• **Data shown**:
# # # # # # #
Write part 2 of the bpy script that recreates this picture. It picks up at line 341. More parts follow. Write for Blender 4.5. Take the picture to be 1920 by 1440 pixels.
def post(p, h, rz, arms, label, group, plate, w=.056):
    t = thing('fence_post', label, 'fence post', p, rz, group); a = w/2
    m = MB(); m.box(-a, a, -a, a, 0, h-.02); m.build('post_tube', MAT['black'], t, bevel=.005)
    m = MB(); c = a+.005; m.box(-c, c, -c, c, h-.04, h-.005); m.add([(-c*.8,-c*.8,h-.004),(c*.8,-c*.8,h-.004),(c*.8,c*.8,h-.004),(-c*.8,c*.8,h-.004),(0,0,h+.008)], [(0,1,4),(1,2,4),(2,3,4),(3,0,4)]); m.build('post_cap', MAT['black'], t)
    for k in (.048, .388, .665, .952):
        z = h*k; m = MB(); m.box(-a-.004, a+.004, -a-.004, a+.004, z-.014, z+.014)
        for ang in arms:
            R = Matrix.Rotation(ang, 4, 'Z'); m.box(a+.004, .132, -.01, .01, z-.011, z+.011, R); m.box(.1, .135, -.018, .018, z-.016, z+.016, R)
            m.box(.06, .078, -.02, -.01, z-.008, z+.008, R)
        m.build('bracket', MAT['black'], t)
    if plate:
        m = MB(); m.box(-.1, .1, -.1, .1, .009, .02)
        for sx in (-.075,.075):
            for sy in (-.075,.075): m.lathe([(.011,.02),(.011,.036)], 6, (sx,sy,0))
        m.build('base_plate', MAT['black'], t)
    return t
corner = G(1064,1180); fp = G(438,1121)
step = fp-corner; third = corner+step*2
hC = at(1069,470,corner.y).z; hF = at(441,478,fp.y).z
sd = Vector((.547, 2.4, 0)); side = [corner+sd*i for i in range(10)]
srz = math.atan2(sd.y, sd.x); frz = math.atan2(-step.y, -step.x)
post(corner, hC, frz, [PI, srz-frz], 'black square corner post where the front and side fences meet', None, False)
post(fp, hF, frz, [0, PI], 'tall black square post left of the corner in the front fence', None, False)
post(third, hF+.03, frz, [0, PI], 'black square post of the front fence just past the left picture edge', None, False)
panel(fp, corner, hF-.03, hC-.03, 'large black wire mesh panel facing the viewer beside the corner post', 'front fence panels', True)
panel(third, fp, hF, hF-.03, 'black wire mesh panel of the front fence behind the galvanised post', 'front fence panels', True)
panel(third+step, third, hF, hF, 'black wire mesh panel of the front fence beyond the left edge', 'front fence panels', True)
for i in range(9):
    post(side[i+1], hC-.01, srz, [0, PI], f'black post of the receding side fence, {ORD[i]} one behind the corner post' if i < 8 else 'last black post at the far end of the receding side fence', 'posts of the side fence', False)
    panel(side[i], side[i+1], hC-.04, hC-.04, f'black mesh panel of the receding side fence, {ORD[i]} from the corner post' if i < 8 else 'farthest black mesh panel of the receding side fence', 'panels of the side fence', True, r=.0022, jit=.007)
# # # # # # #
• **Request**: Reproduce the material precisely, including every line.

• **Answer**:
Write part 2 of the bpy script that recreates this picture. It picks up at line 341. More parts follow. Write for Blender 4.5. Take the picture to be 1920 by 1440 pixels.
def post(p, h, rz, arms, label, group, plate, w=.056):
    t = thing('fence_post', label, 'fence post', p, rz, group); a = w/2
    m = MB(); m.box(-a, a, -a, a, 0, h-.02); m.build('post_tube', MAT['black'], t, bevel=.005)
    m = MB(); c = a+.005; m.box(-c, c, -c, c, h-.04, h-.005); m.add([(-c*.8,-c*.8,h-.004),(c*.8,-c*.8,h-.004),(c*.8,c*.8,h-.004),(-c*.8,c*.8,h-.004),(0,0,h+.008)], [(0,1,4),(1,2,4),(2,3,4),(3,0,4)]); m.build('post_cap', MAT['black'], t)
    for k in (.048, .388, .665, .952):
        z = h*k; m = MB(); m.box(-a-.004, a+.004, -a-.004, a+.004, z-.014, z+.014)
        for ang in arms:
            R = Matrix.Rotation(ang, 4, 'Z'); m.box(a+.004, .132, -.01, .01, z-.011, z+.011, R); m.box(.1, .135, -.018, .018, z-.016, z+.016, R)
            m.box(.06, .078, -.02, -.01, z-.008, z+.008, R)
        m.build('bracket', MAT['black'], t)
    if plate:
        m = MB(); m.box(-.1, .1, -.1, .1, .009, .02)
        for sx in (-.075,.075):
            for sy in (-.075,.075): m.lathe([(.011,.02),(.011,.036)], 6, (sx,sy,0))
        m.build('base_plate', MAT['black'], t)
    return t
corner = G(1064,1180); fp = G(438,1121)
step = fp-corner; third = corner+step*2
hC = at(1069,470,corner.y).z; hF = at(441,478,fp.y).z
sd = Vector((.547, 2.4, 0)); side = [corner+sd*i for i in range(10)]
srz = math.atan2(sd.y, sd.x); frz = math.atan2(-step.y, -step.x)
post(corner, hC, frz, [PI, srz-frz], 'black square corner post where the front and side fences meet', None, False)
post(fp, hF, frz, [0, PI], 'tall black square post left of the corner in the front fence', None, False)
post(third, hF+.03, frz, [0, PI], 'black square post of the front fence just past the left picture edge', None, False)
panel(fp, corner, hF-.03, hC-.03, 'large black wire mesh panel facing the viewer beside the corner post', 'front fence panels', True)
panel(third, fp, hF, hF-.03, 'black wire mesh panel of the front fence behind the galvanised post', 'front fence panels', True)
panel(third+step, third, hF, hF, 'black wire mesh panel of the front fence beyond the left edge', 'front fence panels', True)
for i in range(9):
    post(side[i+1], hC-.01, srz, [0, PI], f'black post of the receding side fence, {ORD[i]} one behind the corner post' if i < 8 else 'last black post at the far end of the receding side fence', 'posts of the side fence', False)
    panel(side[i], side[i+1], hC-.04, hC-.04, f'black mesh panel of the receding side fence, {ORD[i]} from the corner post' if i < 8 else 'farthest black mesh panel of the receding side fence', 'panels of the side fence', True, r=.0022, jit=.007)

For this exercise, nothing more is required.